Em regra, a prisão é associada a um castigo, ou a uma punição por algum ato “errado”; Carnelutti, ilustra essa posição quando disse em seu livro – (CARNELUTTI, Questões sobre o Processo Penal, Librería el Foro, 1994); “Já que é necessário julgar para castigar, mas também castigar para julgar”. Desta forma, se deve ter muito cuidado ao se decretar um prisão, para que se evitem condenações antecipadas.
Dito isto, no Brasil existem ou existiam quatro modalidades distintas de prisão: a penal, a administrativa, a disciplinar (militar) e a civil.
A Prisão Penal pode-se caracterizar por duas principais espécies: A penal definitiva e a penal processual; A prisão penal definitiva pode ser definida como prisão-pena, isto é, aquelas decorrentes de sentença condenatória transitada em julgado, já a prisão processual pode ser definida como prisões provisórias, ou seja, as prisões cautelares, que abrangem as prisões em flagrante, temporárias e preventivas, em síntese, as prisões sem pena. Porém, a Constituição da República, em seu art. 5º, LVII, resalta que ninguém pode ser considerado culpado antes do trânsito em julgado da sentença penal condenatória, ou seja, no ordenamento jurídico brasileiro o indivíduo é protegido por um princípio chamado “Presunção da não culpabilidade”, daí porque, a importância do uso do instituto das cautelares, previstas no art. 319, do Código de Processo Penal, que veio com o advento da Lei 12.403/2011, reforçando a ideia de que a prisão deve ser usada com a ultima ratio das medidas acautelatórias.
Em relação à prisão administrativa, após a promulgação da Constituição de 88 e com advento da Lei 12.403/2011, esta foi totalmente revogada de modo a não mais possibilitar a prisão administrativa em nenhuma hipótese por ausência de previsão legislativa, porém, uma parte da doutrina entende que a Lei 6.815/80 (Estatuto dos estrangeiros), possibilitava a prisão administrativa para fins de deportação, em seu art. 61, pelo prazo máximo de 60 dias com possibilidade de prorrogação de acordo com o parágrafo único.
Já quanto a prisão disciplinar (militar), esta se encontra presente no direito penal e processual penal militar, tendo como no art. 5º, LXI da CF/88 que permite a punição por parte de autoridades militares aos crimes militares praticados por militares.
Por fim, em relação à hipótese de prisão civil, a única situação permitida é em relação ao responsável pelo inadimplemento voluntário de obrigação alimentícia (art. 5º, LXVII).

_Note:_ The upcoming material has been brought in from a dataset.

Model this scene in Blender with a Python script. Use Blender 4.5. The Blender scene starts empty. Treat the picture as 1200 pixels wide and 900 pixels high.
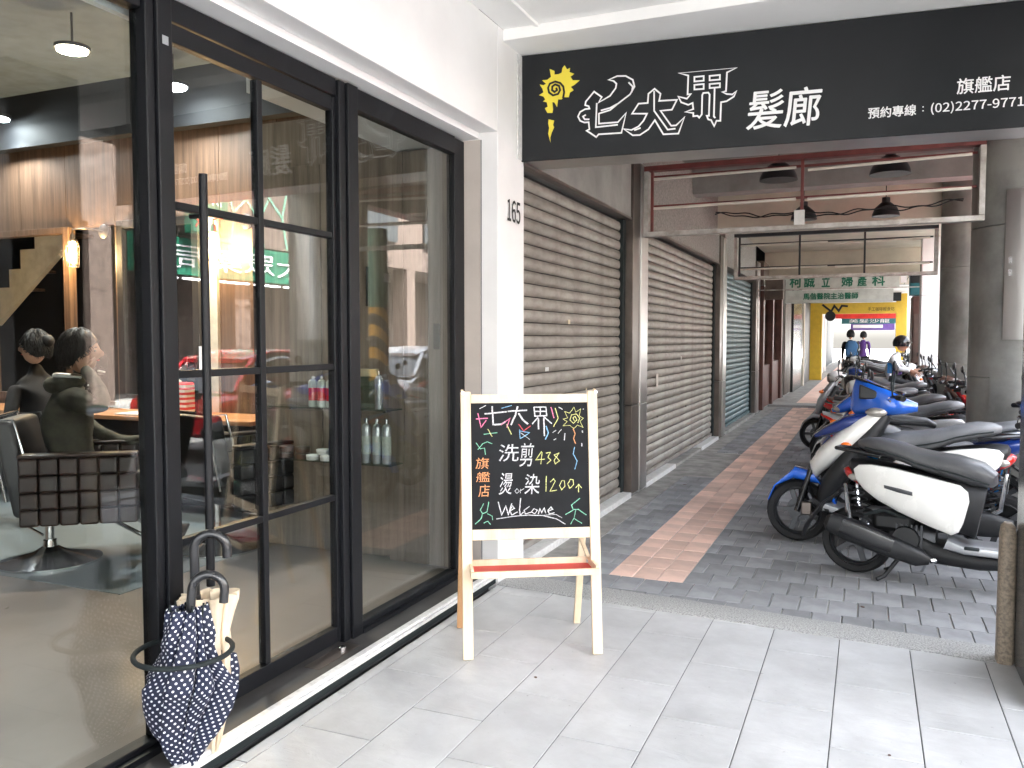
import bpy, bmesh, math, random
from mathutils import Vector, Matrix
random.seed(7)
sc = bpy.context.scene
COL = sc.collection
R = math.radians
PI = math.pi

# ---------------------------------------------------------------- camera
cd = bpy.data.cameras.new('camera'); cam = bpy.data.objects.new('camera', cd); COL.objects.link(cam)
cam.location = (0, 0, 1.5)
cam.rotation_euler = (R(90 - 3.037), 0, R(23.07))
cd.sensor_width = 36; cd.lens = 980 / 1200 * 36
cd.clip_start = .05; cd.clip_end = 600
sc.camera = cam
# ---------------------------------------------------------------- sky, sun, exposure
SUN_EL, SUN_AZ = 60, 262          # azimuth clockwise from +Y
w = bpy.data.worlds.new('World'); sc.world = w; w.use_nodes = True
nt = w.node_tree; nt.nodes.clear()
o_ = nt.nodes.new('ShaderNodeOutputWorld'); bg = nt.nodes.new('ShaderNodeBackground')
sky = nt.nodes.new('ShaderNodeTexSky'); sky.sky_type = 'NISHITA'; sky.sun_disc = False
sky.sun_elevation = R(SUN_EL); sky.sun_rotation = R(SUN_AZ); sky.air_density = 1.2; sky.dust_density = 5; sky.ozone_density = .6
hs = nt.nodes.new('ShaderNodeHueSaturation'); hs.inputs['Saturation'].default_value = .35
nt.links.new(sky.outputs[0], hs.inputs['Color']); nt.links.new(hs.outputs[0], bg.inputs[0]); nt.links.new(bg.outputs[0], o_.inputs[0])
bg.inputs[1].default_value = .15
sd = bpy.data.lights.new('sun', 'SUN'); sun = bpy.data.objects.new('sun', sd); COL.objects.link(sun)
sd.energy = 5; sd.angle = R(3); sd.color = (1, .97, .92)
dv = Vector((math.sin(R(SUN_AZ)) * math.cos(R(SUN_EL)), math.cos(R(SUN_AZ)) * math.cos(R(SUN_EL)), math.sin(R(SUN_EL))))
sun.rotation_euler = dv.to_track_quat('Z', 'Y').to_euler()
sc.view_settings.view_transform = 'Standard'; sc.view_settings.look = 'None'
sc.view_settings.exposure = 4.35; sc.view_settings.gamma = 1
sc.render.engine = 'CYCLES'
sc.cycles.max_bounces = 10; sc.cycles.diffuse_bounces = 5; sc.cycles.glossy_bounces = 5; sc.cycles.transparent_max_bounces = 12
sc.cycles.caustics_reflective = False; sc.cycles.caustics_refractive = False
sc.cycles.sample_clamp_indirect = 6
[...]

Como dito acima, com o advento da Lei nº 12.403/2011, na qual foi instituída várias modalidades distintivas da prisão, na pratica se observa pouca mudança neste sentido, deixando de lado cada vez mais, o uso das cautelares previstas no Código de Processo Penal.
Por fim, louvável é a implementação no ordenamento jurídico Brasileiro das audiências de custódia, posto que, com esse instituto, pode-se diminuir significativamente as distorções existente no momento da prisão, fazendo cair os números de presos provisórios e de prisões ilegal.
3 – Garantias da Prisão segundo a Constituição Federal de 88 e segundo a Convenção Americana de Direitos Humanos
Segundo Gustavo Henrique Righi Ivany Badaró:
“A Constituição de 1988 assegura uma série de garantias em relação à prisão cautelar, visando conter abusos e estabelecer um conjunto de meios protetivos para evitar que tal prisão possa implicar qualquer outra restrição além daquelas estritamentes previstas na lei” (BADARÓ, parecer ao Instituto de Defesa do direito de Defesa e a Defensoria Pública da União, 2014)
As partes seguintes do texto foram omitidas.